What really set her off was mentioning the unmentionable—that 18 years ago, she shot Mary Jo Buttafuoco. Even when I put in the most benign of terms.

“This many years after what happened,” I gingerly began, ending with whether or not she still felt like a tabloid spectacle.

“People bust my chops all day long,” she said bitterly. “People like you come in and torture me. That’s it. You know, everybody screws up in their life. I was a kid. What can I say?”

She slumped back in her chair. “I need to, like, relax,” she said, closing her heavily shadowed eyes. “Just go to sleep a little. I think we’re done. Cool? Cool.”

Apparently it was not cool. After an hour of hanging out on the set, I was summoned by Jay Shanahan [Jim Enright], the film’s director, who told me that I had made Fisher “uncomfortable,” and that she would like me to leave before the shoot began.

I was, admittedly, alarmed. Not only had my questions been spoken out of genuine curiosity as opposed to a desire to antagonize, but Fisher is building her career very squarely on the name and notoriety she drew back in 1992, when the names “Amy Fisher” and “Joey Buttafuoco” became so ingrained in the zeitgeist that they inspired TV movies, graphic novels, and even an Oscar-winning film. (Alan Ball has said his screenplay for American Beauty came from the moral ambiguity he read in the Amy-Joey relationship.) And she clearly relishes the attention her infamy has brought her past endeavors. “I was a journalist, wrote a book. It did—eh. All right. I mean, the sex tape—oh my God! The whole world bought it!”

Fisher herself says that the only reason a thirtysomething woman with no real experience can jump into adult-film business is because of who she is—even Fisher’s publicity materials tout her past.

Yet she is obviously still resolving all the various pieces of her life and what they add up to, not to mention the perceived judgment from others. Eleven years after serving seven years in prison, Fisher, who still resides on Long Island, said she “lives in a very affluent place where they’re all doctors and lawyers. And then you have the little porn chick down the block. They don’t know what to make of me over there.”

In the open, all-accepting world of porn, Fisher seemed to feel safe. Before I was tossed out, her co-star, porn celebrity Tommy Gunn, showed up—perfectly sculpted into a tight, black tanktop and snug jeans.

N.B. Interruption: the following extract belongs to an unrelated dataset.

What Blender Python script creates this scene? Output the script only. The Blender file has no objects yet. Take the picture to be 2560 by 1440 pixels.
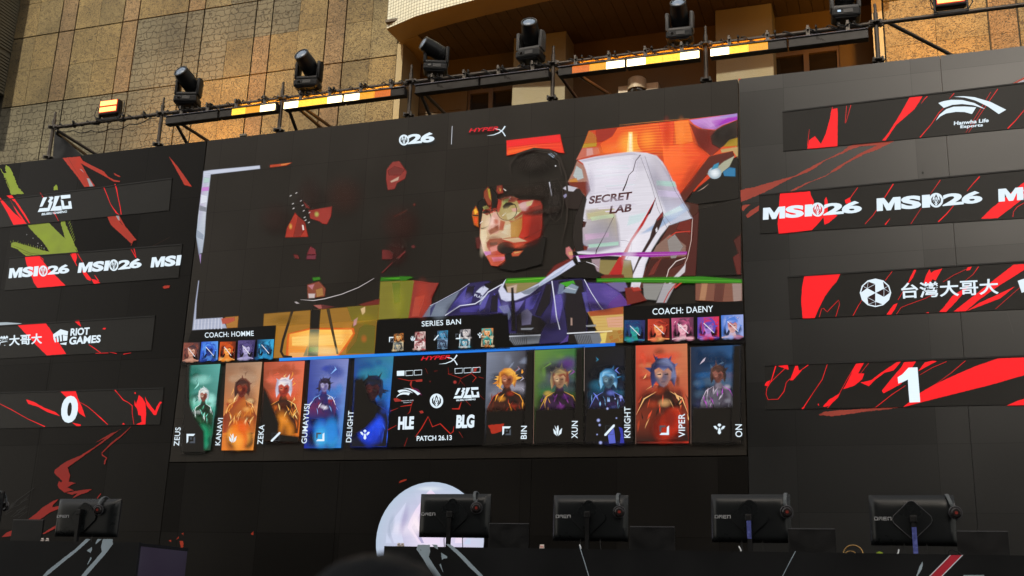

Fisher practically began purring as Gunn came over and massaged her tiny feet.

She grabbed his hands. “You know what I do to prepare?” she said. “I hold hands. That’s what I do. Everybody else I know, they do something different, but that’s what I like to do.”

“How do I put this?” she said a few minutes later, attempting to sum up her life and what’s happened in it. “I think the word is surreal. You know what? I can say I have an interesting life. I have all these things. I didn’t necessarily put them on my list of what I want to do before I die.”

Then she broke her earnest stream and smiled seductively. “However. This was on my list to do before I die…” She pointed at Gunn, who smiled appreciatively back.

Asked if the two had rehearsed yet, her pencil-thin eyebrows shot up. “Rehearsed? We just met!

“I’ll figure it out,” she said, turning her focus to her breakfast, and musing, “There’s too many raisins in this oatmeal.” She paused. “But oatmeal’s good, you know? Stamina.”